◆ Stated task:
Write out again, unaltered, the lines from the start through the line containing "left of the black scrap')".

◆ Data block:
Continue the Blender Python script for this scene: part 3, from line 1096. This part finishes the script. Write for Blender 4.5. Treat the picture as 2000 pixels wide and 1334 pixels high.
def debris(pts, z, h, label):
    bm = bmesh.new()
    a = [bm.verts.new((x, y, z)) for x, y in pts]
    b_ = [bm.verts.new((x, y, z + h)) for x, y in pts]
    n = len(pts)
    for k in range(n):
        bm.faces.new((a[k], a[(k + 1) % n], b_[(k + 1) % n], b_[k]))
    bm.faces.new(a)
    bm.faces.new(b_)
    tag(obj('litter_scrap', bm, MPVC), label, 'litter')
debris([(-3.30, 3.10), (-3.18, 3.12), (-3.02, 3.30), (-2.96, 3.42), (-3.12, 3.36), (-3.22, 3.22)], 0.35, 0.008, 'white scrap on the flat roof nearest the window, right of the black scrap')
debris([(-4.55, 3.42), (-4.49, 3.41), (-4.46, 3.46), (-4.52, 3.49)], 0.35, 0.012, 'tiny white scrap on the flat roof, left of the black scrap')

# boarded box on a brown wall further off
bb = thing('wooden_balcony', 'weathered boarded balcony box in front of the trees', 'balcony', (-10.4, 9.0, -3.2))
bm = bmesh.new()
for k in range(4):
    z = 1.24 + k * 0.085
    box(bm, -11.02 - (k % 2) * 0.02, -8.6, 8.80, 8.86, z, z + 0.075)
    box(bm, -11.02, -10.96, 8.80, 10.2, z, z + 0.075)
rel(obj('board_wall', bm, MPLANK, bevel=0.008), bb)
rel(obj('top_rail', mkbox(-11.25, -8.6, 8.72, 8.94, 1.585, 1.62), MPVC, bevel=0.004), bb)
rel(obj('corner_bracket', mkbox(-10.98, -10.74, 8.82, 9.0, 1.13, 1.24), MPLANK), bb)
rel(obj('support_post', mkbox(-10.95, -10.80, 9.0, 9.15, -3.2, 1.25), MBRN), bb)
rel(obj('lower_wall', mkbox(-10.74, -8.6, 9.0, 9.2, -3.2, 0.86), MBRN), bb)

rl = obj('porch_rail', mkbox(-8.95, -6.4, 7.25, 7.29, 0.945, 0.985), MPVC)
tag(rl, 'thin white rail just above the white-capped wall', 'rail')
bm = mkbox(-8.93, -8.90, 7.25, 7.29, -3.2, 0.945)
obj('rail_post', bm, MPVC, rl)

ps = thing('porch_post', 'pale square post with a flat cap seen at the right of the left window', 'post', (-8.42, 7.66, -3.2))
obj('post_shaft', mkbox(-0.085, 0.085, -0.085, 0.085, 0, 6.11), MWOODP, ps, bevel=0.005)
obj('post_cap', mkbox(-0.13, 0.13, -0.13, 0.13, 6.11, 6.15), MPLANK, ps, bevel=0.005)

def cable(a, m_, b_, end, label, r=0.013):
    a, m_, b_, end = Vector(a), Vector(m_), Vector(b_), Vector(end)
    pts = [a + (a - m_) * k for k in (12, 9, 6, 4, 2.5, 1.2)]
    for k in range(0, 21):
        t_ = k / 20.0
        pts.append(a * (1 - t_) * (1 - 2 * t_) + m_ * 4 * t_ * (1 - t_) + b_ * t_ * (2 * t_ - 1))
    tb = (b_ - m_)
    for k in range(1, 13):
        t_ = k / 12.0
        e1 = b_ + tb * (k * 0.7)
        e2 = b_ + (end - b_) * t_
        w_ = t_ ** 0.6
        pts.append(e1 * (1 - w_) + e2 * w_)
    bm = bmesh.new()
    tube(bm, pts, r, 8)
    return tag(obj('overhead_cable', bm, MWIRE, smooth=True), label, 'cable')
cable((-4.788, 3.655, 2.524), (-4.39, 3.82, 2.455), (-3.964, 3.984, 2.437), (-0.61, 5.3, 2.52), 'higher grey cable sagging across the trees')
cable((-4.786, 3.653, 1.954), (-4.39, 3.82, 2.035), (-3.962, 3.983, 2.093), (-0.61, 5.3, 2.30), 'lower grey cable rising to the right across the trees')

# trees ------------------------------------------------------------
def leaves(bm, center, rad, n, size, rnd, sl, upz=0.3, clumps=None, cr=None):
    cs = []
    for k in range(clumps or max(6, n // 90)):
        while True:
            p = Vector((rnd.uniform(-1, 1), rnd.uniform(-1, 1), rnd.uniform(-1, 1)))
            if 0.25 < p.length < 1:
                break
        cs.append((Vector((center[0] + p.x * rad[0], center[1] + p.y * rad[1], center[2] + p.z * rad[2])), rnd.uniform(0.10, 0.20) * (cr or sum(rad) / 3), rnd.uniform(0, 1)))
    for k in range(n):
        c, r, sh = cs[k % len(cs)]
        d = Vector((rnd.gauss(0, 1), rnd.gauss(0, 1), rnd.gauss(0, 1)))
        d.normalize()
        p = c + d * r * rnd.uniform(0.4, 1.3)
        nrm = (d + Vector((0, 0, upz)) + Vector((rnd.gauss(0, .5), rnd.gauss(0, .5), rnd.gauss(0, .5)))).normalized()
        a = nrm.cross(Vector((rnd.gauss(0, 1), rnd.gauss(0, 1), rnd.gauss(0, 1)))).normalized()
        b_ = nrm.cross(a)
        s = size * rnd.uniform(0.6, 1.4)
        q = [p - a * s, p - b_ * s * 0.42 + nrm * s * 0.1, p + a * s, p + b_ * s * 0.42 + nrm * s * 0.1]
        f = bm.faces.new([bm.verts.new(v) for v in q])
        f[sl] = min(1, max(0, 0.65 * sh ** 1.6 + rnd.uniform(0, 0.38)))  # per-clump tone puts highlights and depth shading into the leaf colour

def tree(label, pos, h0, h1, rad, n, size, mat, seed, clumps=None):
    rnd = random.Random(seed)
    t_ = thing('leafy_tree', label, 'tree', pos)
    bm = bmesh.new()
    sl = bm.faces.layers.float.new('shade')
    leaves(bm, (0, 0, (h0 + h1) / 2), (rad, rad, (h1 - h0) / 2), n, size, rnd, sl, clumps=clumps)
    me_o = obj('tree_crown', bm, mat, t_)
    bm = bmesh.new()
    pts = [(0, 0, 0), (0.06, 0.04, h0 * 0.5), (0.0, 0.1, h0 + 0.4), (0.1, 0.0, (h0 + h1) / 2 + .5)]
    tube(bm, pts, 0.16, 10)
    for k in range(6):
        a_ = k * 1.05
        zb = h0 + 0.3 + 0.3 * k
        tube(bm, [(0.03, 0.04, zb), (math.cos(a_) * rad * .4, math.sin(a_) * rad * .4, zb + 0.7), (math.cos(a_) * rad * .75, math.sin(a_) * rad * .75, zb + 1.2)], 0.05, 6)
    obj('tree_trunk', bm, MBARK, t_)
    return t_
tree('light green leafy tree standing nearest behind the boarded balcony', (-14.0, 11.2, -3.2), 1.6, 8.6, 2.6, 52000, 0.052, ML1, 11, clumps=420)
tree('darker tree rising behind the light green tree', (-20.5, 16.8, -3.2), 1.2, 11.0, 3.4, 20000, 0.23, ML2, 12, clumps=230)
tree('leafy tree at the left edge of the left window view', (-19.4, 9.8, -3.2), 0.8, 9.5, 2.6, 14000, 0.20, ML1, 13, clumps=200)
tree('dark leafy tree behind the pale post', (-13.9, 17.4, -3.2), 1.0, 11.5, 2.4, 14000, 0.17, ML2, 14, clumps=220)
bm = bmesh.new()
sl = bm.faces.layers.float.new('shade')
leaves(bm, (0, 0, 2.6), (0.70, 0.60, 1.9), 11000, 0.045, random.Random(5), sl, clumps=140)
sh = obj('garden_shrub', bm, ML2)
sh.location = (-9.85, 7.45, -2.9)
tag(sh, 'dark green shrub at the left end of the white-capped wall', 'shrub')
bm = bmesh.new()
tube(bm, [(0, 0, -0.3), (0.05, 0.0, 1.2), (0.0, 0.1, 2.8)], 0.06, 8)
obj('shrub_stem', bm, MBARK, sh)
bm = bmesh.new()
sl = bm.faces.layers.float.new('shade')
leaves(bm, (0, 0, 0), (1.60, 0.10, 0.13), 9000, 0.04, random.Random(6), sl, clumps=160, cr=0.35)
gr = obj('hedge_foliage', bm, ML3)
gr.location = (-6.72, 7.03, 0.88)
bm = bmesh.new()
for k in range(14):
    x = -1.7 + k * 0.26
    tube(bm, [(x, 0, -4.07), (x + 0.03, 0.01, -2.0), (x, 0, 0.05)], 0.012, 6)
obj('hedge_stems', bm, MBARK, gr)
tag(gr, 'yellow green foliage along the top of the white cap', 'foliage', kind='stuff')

◆ Task answer:
Continue the Blender Python script for this scene: part 3, from line 1096. This part finishes the script. Write for Blender 4.5. Treat the picture as 2000 pixels wide and 1334 pixels high.
def debris(pts, z, h, label):
    bm = bmesh.new()
    a = [bm.verts.new((x, y, z)) for x, y in pts]
    b_ = [bm.verts.new((x, y, z + h)) for x, y in pts]
    n = len(pts)
    for k in range(n):
        bm.faces.new((a[k], a[(k + 1) % n], b_[(k + 1) % n], b_[k]))
    bm.faces.new(a)
    bm.faces.new(b_)
    tag(obj('litter_scrap', bm, MPVC), label, 'litter')
debris([(-3.30, 3.10), (-3.18, 3.12), (-3.02, 3.30), (-2.96, 3.42), (-3.12, 3.36), (-3.22, 3.22)], 0.35, 0.008, 'white scrap on the flat roof nearest the window, right of the black scrap')
debris([(-4.55, 3.42), (-4.49, 3.41), (-4.46, 3.46), (-4.52, 3.49)], 0.35, 0.012, 'tiny white scrap on the flat roof, left of the black scrap')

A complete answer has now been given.